Les stages en EHPAD, à l’école, ou dans le social m’ont permis de me sentir à ma place.
J’ai vu que je pouvais faire du bien, que je pouvais être utile, même avec de simples gestes, une écoute, une présence.
Mon expérience dans l’animation en EHPAD m’a profondément touché. J’ai vu combien une activité simple pouvait redonner le sourire à une personne âgée.
J’ai compris ainsi que je voulais faire plus. Pas seulement accompagner, mais soigner. Soulager. Être là dans les moments critiques.
Mais ce chemin n’est pas sans contraintes. Il y a des obstacles : des démarches administratives, des questions de financement, le stress, la peur de ne pas être à la hauteur… tout cela fait partie de mon quotidien.
Et pourtant, je tiens. Parce que je suis bien entouré au Bocage et au lycée. J’ai des enseignants qui croient en moi, des éducateurs qui m’accompagnent, et surtout une envie profonde de réussir.
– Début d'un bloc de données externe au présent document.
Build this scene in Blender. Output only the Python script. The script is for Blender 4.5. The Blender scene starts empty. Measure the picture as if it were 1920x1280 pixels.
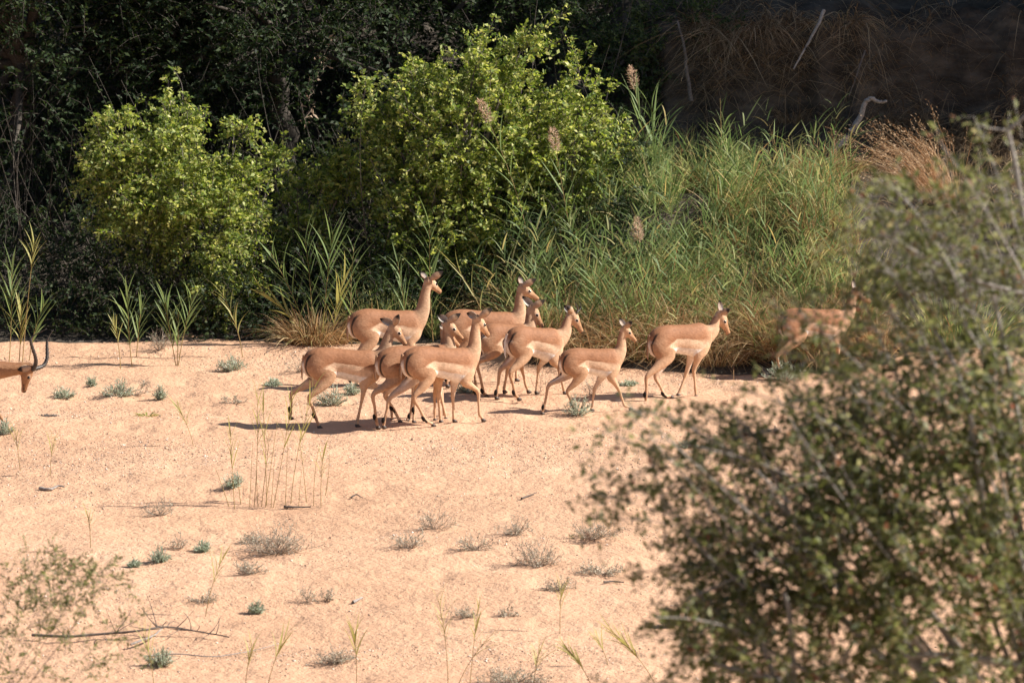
import bpy, math, random
import numpy as np
from mathutils import Vector, Matrix

rng = np.random.default_rng(11)
random.seed(11)
S = bpy.context.scene
COL = S.collection
R = math.radians

# ------------------------------------------------------------------ camera
CAM_H, PITCH, FPX = 11.0, R(9.5), 10600.0
cam_d = bpy.data.cameras.new('camera')
cam_d.sensor_width = 36.0
cam_d.lens = FPX / 1920.0 * 36.0
cam_d.clip_start, cam_d.clip_end = 0.5, 2000.0
cam_d.dof.use_dof = True
cam_d.dof.focus_distance = 62.8
cam_d.dof.aperture_fstop = 3.9
cam = bpy.data.objects.new('camera', cam_d)
COL.objects.link(cam)
cam.location = (0, 0, CAM_H)
cam.rotation_euler = (R(90) - PITCH, 0, 0)
S.camera = cam

# ------------------------------------------------------------------ light
SUN_EL, SUN_AZ = R(39), R(89)          # azimuth clockwise from +Y (the view direction)
TO_SUN = Vector((math.sin(SUN_AZ) * math.cos(SUN_EL), math.cos(SUN_AZ) * math.cos(SUN_EL), math.sin(SUN_EL)))
world = bpy.data.worlds.new('World')
S.world = world
world.use_nodes = True
nt = world.node_tree
bg = nt.nodes['Background']
sky = nt.nodes.new('ShaderNodeTexSky')
sky.sky_type = 'NISHITA'
sky.sun_disc = False
sky.sun_elevation = SUN_EL
sky.sun_rotation = SUN_AZ
nt.links.new(sky.outputs[0], bg.inputs[0])
bg.inputs[1].default_value = 0.06
sun_d = bpy.data.lights.new('sun', 'SUN')
sun_d.energy = 5.0
sun_d.angle = R(0.53)
sun_d.color = (1.0, 0.93, 0.83)
sun = bpy.data.objects.new('sun', sun_d)
COL.objects.link(sun)
sun.rotation_euler = (-TO_SUN).to_track_quat('-Z', 'Y').to_euler()
S.view_settings.view_transform = 'Standard'
S.view_settings.look = 'None'
S.view_settings.gamma = 1.0
S.view_settings.use_curve_mapping = False
S.view_settings.exposure = 0.80
S.cycles.max_bounces = 6
S.cycles.transparent_max_bounces = 4
S.cycles.caustics_reflective = False
S.cycles.caustics_refractive = False

# ------------------------------------------------------------------ helpers
CP, SP = math.cos(PITCH), math.sin(PITCH)
def ray(px, py):
    a, b = (px - 960.0) / FPX, (640.0 - py) / FPX
    return np.array([a, CP + b * SP, -SP + b * CP])
def on_ground(px, py, z=0.0):
    d = ray(px, py); t = (z - CAM_H) / d[2]
    return np.array([d[0] * t, d[1] * t, z])
def at_depth(px, py, Y):
    d = ray(px, py); t = Y / d[1]
    return np.array([d[0] * t, Y, CAM_H + d[2] * t])
def ppm(Y):
    return FPX / math.hypot(Y, 10.0)

def smooth(e0, e1, x):
    t = np.clip((x - e0) / (e1 - e0), 0, 1)
    return t * t * (3 - 2 * t)

class Noise:
    """cheap smooth noise: a sum of sines with random directions"""
    def __init__(self, scale, n=14, dim=3, seed=0):
        g = np.random.default_rng(seed)
        d = g.normal(size=(n, dim)); d /= np.linalg.norm(d, axis=1)[:, None]
        self.k = d * (2 * math.pi / scale) * g.uniform(.6, 1.6, (n, 1))
        self.p = g.uniform(0, 6.28, n)
        self.n = n
    def __call__(self, P):
        P = np.asarray(P, float)
        return np.sin(P @ self.k.T + self.p).sum(-1) / math.sqrt(self.n)

def value_noise(x, y, cell, seed):
    """2-D value noise on a lattice"""
    X, Y = x / cell, y / cell
    ix, iy = np.floor(X).astype(np.int64), np.floor(Y).astype(np.int64)
    fx, fy = X - ix, Y - iy
    fx = fx * fx * (3 - 2 * fx); fy = fy * fy * (3 - 2 * fy)
    def h(a, b):
        v = (a * 374761393 + b * 668265263 + seed * 974711) & 0x7fffffff
        v = ((v ^ (v >> 13)) * 1274126177) & 0x7fffffff
        v = (v ^ (v >> 16)) & 0xffff
        return v / 32767.5 - 1.0
    return ((h(ix, iy) * (1 - fx) + h(ix + 1, iy) * fx) * (1 - fy)
            + (h(ix, iy + 1) * (1 - fx) + h(ix + 1, iy + 1) * fx) * fy)

class Geo:
    """collects vertex and face arrays, then links them as one mesh object"""
    def __init__(self):
        self.v, self.f, self.n, self.m = [], [], 0, []
    def add(self, V, F, mat=0):
        V = np.asarray(V, float).reshape(-1, 3); F = np.asarray(F, np.int64)
        if len(V) == 0 or len(F) == 0: return
        self.v.append(V); self.f.append(F + self.n); self.n += len(V)
        self.m.append(np.full(len(F), mat, np.int32))
    def mesh(self, name, mats, smooth_shade=False):
        me = bpy.data.meshes.new(name)
        V = np.concatenate(self.v)
        me.vertices.add(len(V)); me.vertices.foreach_set('co', V.astype(np.float32).ravel())
        sizes = np.concatenate([np.full(len(f), f.shape[1], np.int32) for f in self.f])
        loops = np.concatenate([f.ravel() for f in self.f]).astype(np.int32)
        me.loops.add(len(loops)); me.loops.foreach_set('vertex_index', loops)
        me.polygons.add(len(sizes))
        st = np.zeros(len(sizes), np.int32); st[1:] = np.cumsum(sizes)[:-1]
        me.polygons.foreach_set('loop_start', st)
        me.polygons.foreach_set('loop_total', sizes)
        me.polygons.foreach_set('material_index', np.concatenate(self.m))
        if smooth_shade:
            me.polygons.foreach_set('use_smooth', np.ones(len(sizes), bool))
        for m in (mats if isinstance(mats, (list, tuple)) else [mats]): me.materials.append(m)
        me.update(calc_edges=True); me.validate()
        return me
    def build(self, name, mats, parent=None, smooth_shade=False):
        o = bpy.data.objects.new(name, self.mesh(name, mats, smooth_shade))
        COL.objects.link(o)
        if parent is not None: o.parent = parent
        return o

def tag(o, label=None, cat=None, group=None, kind=None):
    if label: o['label'] = label
    if cat: o['category'] = cat
    if group: o['group'] = group
    if kind: o['kind'] = kind
    return o
def empty(name, loc, label, cat, group=None):
    o = bpy.data.objects.new(name, None); COL.objects.link(o)
    o.location = loc; o.empty_display_size = 0.1
    return tag(o, label, cat, group)

def unit(v):
    v = np.asarray(v, float)
    return v / np.maximum(np.linalg.norm(v, axis=-1, keepdims=True), 1e-9)

def g_leaves(g, P, D, N, L, W, fold=.18, mat=0):
    """diamond leaves folded along the midrib"""
    D = unit(D); Sd = unit(np.cross(D, N)); N = np.cross(Sd, D)
    L = np.asarray(L)[:, None]; W = np.asarray(W)[:, None]
    a = P; m = P + D * L * .45
    b = m + Sd * W * .5 + N * W * fold
    c = P + D * L - N * L * .08
    d = m - Sd * W * .5 + N * W * fold
    V = np.stack([a, b, c, d], 1).reshape(-1, 3)
    i = np.arange(len(P))[:, None] * 4
    g.add(V, i + np.array([[0, 1, 2, 3]]), mat)

def g_strips(g, paths, widths, side, mat=0):
    """flat blades: paths [N,K,3], widths [N,K], side [N,3]"""
    Nn, K, _ = paths.shape
    s = unit(side)[:, None, :] * widths[:, :, None] * .5
    V = np.stack([paths - s, paths + s], 2).reshape(-1, 3)
    base = (np.arange(Nn) * K * 2)[:, None, None] + (np.arange(K - 1) * 2)[None, :, None]
    F = (base + np.array([0, 1, 3, 2])[None, None, :]).reshape(-1, 4)
    g.add(V, F, mat)

def g_tubes(g, paths, radii, sides=4, mat=0):
    Nn, K, _ = paths.shape
    T = np.gradient(paths, axis=1); T = unit(T)
    ref = np.tile(np.array([.31, .23, .92]), (Nn, K, 1))
    bad = np.abs((T * ref).sum(-1)) > .95
    ref[bad] = np.array([1., .1, 0])
    A = unit(np.cross(T, ref)); B = np.cross(T, A)
    th = np.arange(sides) / sides * 2 * math.pi
    V = (paths[:, :, None, :] + radii[:, :, None, None] *
         (A[:, :, None, :] * np.cos(th)[None, None, :, None] + B[:, :, None, :] * np.sin(th)[None, None, :, None]))
    V = V.reshape(-1, 3)
    n = np.arange(Nn)[:, None, None] * K * sides; k = np.arange(K - 1)[None, :, None] * sides; s = np.arange(sides)[None, None, :]
    a = n + k + s; b = n + k + (s + 1) % sides
    F = np.stack([a, b, b + sides, a + sides], -1).reshape(-1, 4)
    g.add(V, F, mat)

def bez(P0, P1, P2, K):
    t = np.linspace(0, 1, K)[None, :, None]
    P0, P1, P2 = (np.asarray(p, float)[:, None, :] for p in (P0, P1, P2))
    return (1 - t) ** 2 * P0 + 2 * t * (1 - t) * P1 + t * t * P2

# ------------------------------------------------------------------ materials
def new_mat(name):
    m = bpy.data.materials.new(name); m.use_nodes = True
    return m, m.node_tree, m.node_tree.nodes['Principled BSDF']
def ramp(nt, stops):
    r = nt.nodes.new('ShaderNodeValToRGB')
    e = r.color_ramp.elements
    while len(e) < len(stops): e.new(.5)
    for k, (p, c) in enumerate(stops):
        e[k].position = p; e[k].color = (*c, 1)
    return r
def mat_leaf(name, stops, trans=.35, rough=.5, spec=.35):
    m, t, b = new_mat(name)
    geo = t.nodes.new('ShaderNodeNewGeometry')
    r = ramp(t, stops)
    t.links.new(geo.outputs['Random Per Island'], r.inputs[0])
    t.links.new(r.outputs[0], b.inputs['Base Color'])
    b.inputs['Roughness'].default_value = rough
    b.inputs['Specular IOR Level'].default_value = spec
    tr = t.nodes.new('ShaderNodeBsdfTranslucent')
    hs = t.nodes.new('ShaderNodeHueSaturation')
    hs.inputs['Hue'].default_value = .485; hs.inputs['Saturation'].default_value = 1.15; hs.inputs['Value'].default_value = 1.5
    t.links.new(r.outputs[0], hs.inputs['Color']); t.links.new(hs.outputs[0], tr.inputs['Color'])
    mx = t.nodes.new('ShaderNodeMixShader'); mx.inputs[0].default_value = trans
    t.links.new(b.outputs[0], mx.inputs[1]); t.links.new(tr.outputs[0], mx.inputs[2])
    t.links.new(mx.outputs[0], t.nodes['Material Output'].inputs['Surface'])
    return m
def mat_bark(name, c0, c1, scale=40, rough=.85):
    m, t, b = new_mat(name)
    tc = t.nodes.new('ShaderNodeTexCoord'); nz = t.nodes.new('ShaderNodeTexNoise')
    nz.inputs['Scale'].default_value = scale; nz.inputs['Detail'].default_value = 5
    t.links.new(tc.outputs['Object'], nz.inputs['Vector'])
    r = ramp(t, [(.3, c0), (.7, c1)])
    t.links.new(nz.outputs['Fac'], r.inputs[0]); t.links.new(r.outputs[0], b.inputs['Base Color'])
    b.inputs['Roughness'].default_value = rough
    bp = t.nodes.new('ShaderNodeBump'); bp.inputs['Strength'].default_value = .5; bp.inputs['Distance'].default_value = .01
    t.links.new(nz.outputs['Fac'], bp.inputs['Height']); t.links.new(bp.outputs[0], b.inputs['Normal'])
    return m
def mat_plain(name, c, rough=.5, spec=.4):
    m, t, b = new_mat(name)
    b.inputs['Base Color'].default_value = (*c, 1); b.inputs['Roughness'].default_value = rough
    b.inputs['Specular IOR Level'].default_value = spec
    return m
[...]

Et puis, il y a eu le portrait chinois. Un exercice qui peut sembler léger, mais qui m’a vraiment parlé.
Si j’étais un animal, j’ai choisi le chat : pour sa discrétion, son calme, son côté observateur.
Si j’étais une couleur, ce serait le bleu : pour la paix, la profondeur.
Et si j’étais un métier, évidemment, ce serait un métier du soin. Parce que c’est ce que je veux faire de ma vie.
Aujourd’hui, je suis clair sur mon objectif : intégrer un IFSI pour devenir infirmier.
Et si ce n’est pas possible tout de suite, je deviendrai aide-soignant. Ce sera une étape, pas une fin.
Car j’ai compris que dans la vie, on avance étape par étape. Parfois, on ne saute pas directement à la ligne d’arrivée.
Je sais que ce métier demande beaucoup : de l’endurance, une bonne gestion du stress, un esprit d’équipe, une rigueur constante.
Mais je crois que j’ai les qualités pour y arriver, ou que je peux les acquérir. Ce que j’ai vécu m’a forgé. Je suis prêt à m’engager, à apprendre, à grandir encore.
Et même si je n’ai pas encore tout ce qu’il faut aujourd’hui, j’ai l’essentiel :
La volonté, la capacité à me remettre en question, et cette envie profonde de faire quelque chose de bien pour les autres.
Je crois en ce que je fais.
Je ne cherche pas à impressionner, je cherche juste à construire un avenir qui a du sens.
Un avenir où je pourrais me lever chaque matin en me disant :
Je suis à ma place.
Et je veux montrer que mon parcours, même s’il est plein de défis, m’a préparé à faire ce métier.
Que j’ai les qualités humaines, la motivation et la force pour y arriver.
Voilà.
Je ne suis pas parfait, mais je travaille — pas pour devenir parfait, mais pour devenir meilleur que ce que j’étais.
Et je crois que c’est ça, le plus important.
Merci de m’avoir écouté.
* Le prénom du jeune a été modifié par souci de confidentialité.